Ugh. The ethical dilemma of the impossible friend.
Today was Rip Claassen’s birthday, and also the day I learned that he had died of a massive stroke two weeks ago. Rip was involved in many aspects of my life: he was my son’s homeschooling tutor and his first employer, he was the costume designer that I turned to most frequently as artistic director of The American Century Theater, and I also hired him as a stage director on a couple of occasions. He was a very talented, sweet, kind and sensitive man.
He was also a very eccentric man with a lot of problems. That photo above is how he looked and often dressed in his later years, but Rip—and this not unusual for a costume designer—was likely to wear the damnedest things, including pajama bottoms, in public.
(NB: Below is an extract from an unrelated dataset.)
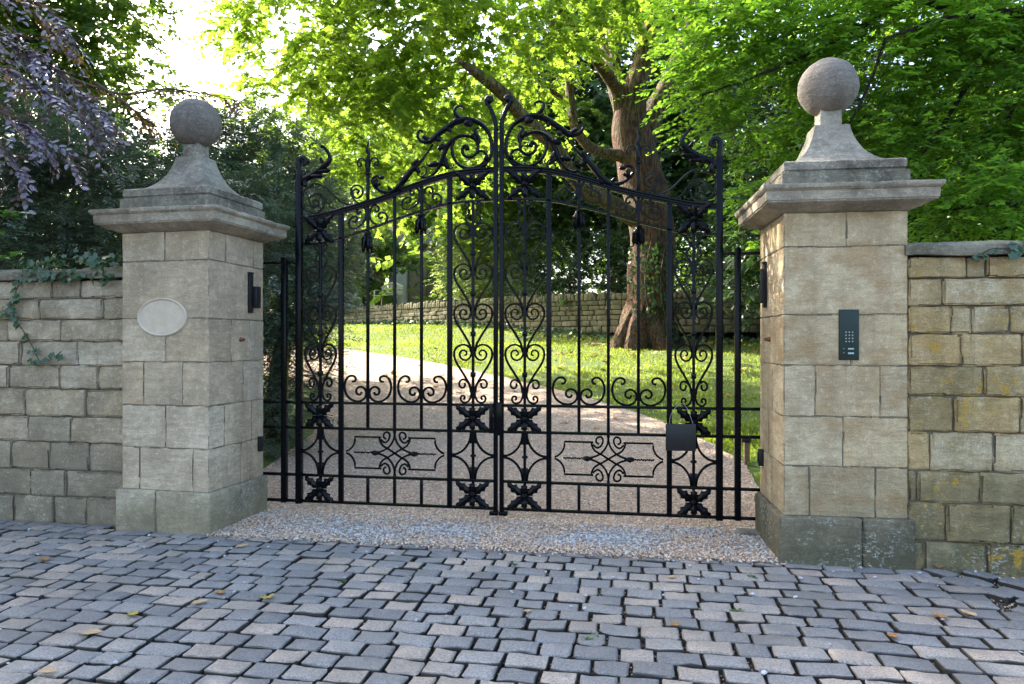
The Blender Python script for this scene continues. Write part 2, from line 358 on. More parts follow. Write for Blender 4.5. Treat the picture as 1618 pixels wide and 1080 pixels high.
# ------------------------------------------------------------------ foliage generator
T_OV = (np.array([(0, 0, 0), (.28, .27, .05), (.68, .24, .04), (1, 0, -.06), (.68, -.24, .04), (.28, -.27, .05), (.5, 0, -.02)]), [(0, 6, 1), (1, 6, 2), (2, 6, 3), (3, 6, 4), (4, 6, 5), (5, 6, 0)])
T_OV = (np.array([(0, 0, 0), (.3, .29, .06), (.72, .22, .04), (1, 0, -.06), (.72, -.22, .04), (.3, -.29, .06)]), [(0, 3, 2, 1), (0, 5, 4, 3)])
T_MAP = (np.array([(0, 0, 0), (.02, .34, -.03), (.30, .24, .03), (.50, .52, -.05), (.60, .20, .02), (1, 0, -.08), (.60, -.20, .02), (.50, -.52, -.05), (.30, -.24, .03), (.02, -.34, -.03)]), [(0, 2, 1), (0, 4, 3, 2), (0, 5, 4), (0, 6, 5), (0, 8, 7, 6), (0, 9, 8)])
T_RH = (np.array([(0, 0, 0), (.45, .30, .05), (1, 0, -.05), (.45, -.30, .05)]), [(0, 2, 1), (0, 3, 2)])
T_ND = (np.array([(0, .0, 0), (.5, .13, 0), (1, 0, 0), (.5, -.13, 0)]), [(0, 3, 2, 1)])
T_IVY = (np.array([(0, 0, 0), (-.05, .35, 0), (.35, .28, .02), (.45, .5, -.03), (1, 0, -.05), (.45, -.5, -.03), (.35, -.28, .02), (-.05, -.35, 0)]), [(0, 2, 1), (0, 4, 3, 2), (0, 6, 5, 4), (0, 7, 6)])
def unit(a): return a / np.maximum(np.linalg.norm(a, axis=-1, keepdims=True), 1e-9)
def leaves_obj(name, base, ax, nr, size, tpl, mat, parent=None, tints=None, loc=None):
    tv, tf = tpl; n = len(base); side = unit(np.cross(nr, ax)); nr = unit(np.cross(ax, side))
    V = base[:, None, :] + size[:, None, None] * (tv[None, :, 0:1] * ax[:, None, :] + tv[None, :, 1:2] * side[:, None, :] + tv[None, :, 2:3] * nr[:, None, :])
    V = V.reshape(-1, 3)
    if loc is not None: V = V - np.array(loc)
    k = len(tv); me = bpy.data.meshes.new(name)
    lens = np.tile([len(f) for f in tf], n); flat = np.concatenate([np.array(f) for f in tf])
    idx = (flat[None, :] + (np.arange(n) * k)[:, None]).ravel()
    me.vertices.add(len(V)); me.vertices.foreach_set('co', V.ravel()); me.loops.add(len(idx)); me.loops.foreach_set('vertex_index', idx)
    me.polygons.add(len(lens)); st = np.concatenate([[0], np.cumsum(lens)[:-1]]); me.polygons.foreach_set('loop_start', st); me.polygons.foreach_set('loop_total', lens)
    if tints is None: tints = RNG.random((n, 2))
    c = np.ones((n, k, 4)); c[:, :, 0] = tints[:, 0:1]; c[:, :, 1] = tints[:, 1:2]
    me.update(calc_edges=True); a = me.attributes.new('tint', 'FLOAT_COLOR', 'POINT'); a.data.foreach_set('color', c.ravel())
    me.materials.append(mat); o = bpy.data.objects.new(name, me); link(o)
    if loc is not None: o.location = loc
    if parent: o.parent = parent
    return o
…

He was, as he would usually tell you soon after he met you, what they used to call an Asperger’s sufferer—apparently Asperger was a Nazi or something, so the name has been “cancelled”; I don’t what the condition called now—which means that he was bad at reading social cues and tended to get obsessed with certain topics to the extent that he couldn’t focus on anything else. But Rip did a marvelous, courageous job of coping with and minimizing the damage caused by this malady, and I respected him for that. In fact, I urged him to market a service of helping parents of children with that autism-spectrum problem. (He never did.)
Rip bought a theatrical supplies business which he promptly drove into bankruptcy with his quirks. Grace and I loaned him a substantial amount to help him buy the business (okay, it was Grace’s idea), and it was money we never saw again. After that disaster, Rip started asking us for more “loans”—not just us, but my wife was generous and sympathetic to a fault. Eventually, it was the only reason we ever heard from him: he was desperate, the wolf was at the door, he was homeless, nobody would hire him. I gave Rip pro bono legal services and other assistance, but after handing over a couple hundred more dollars that we really couldn’t spare, I finally convinced Grace that we weren’t going to take his calls and emails any more. The Marshalls were having their own problems, and a friend in need who only contacts you to fill that need is a perplexing friend indeed.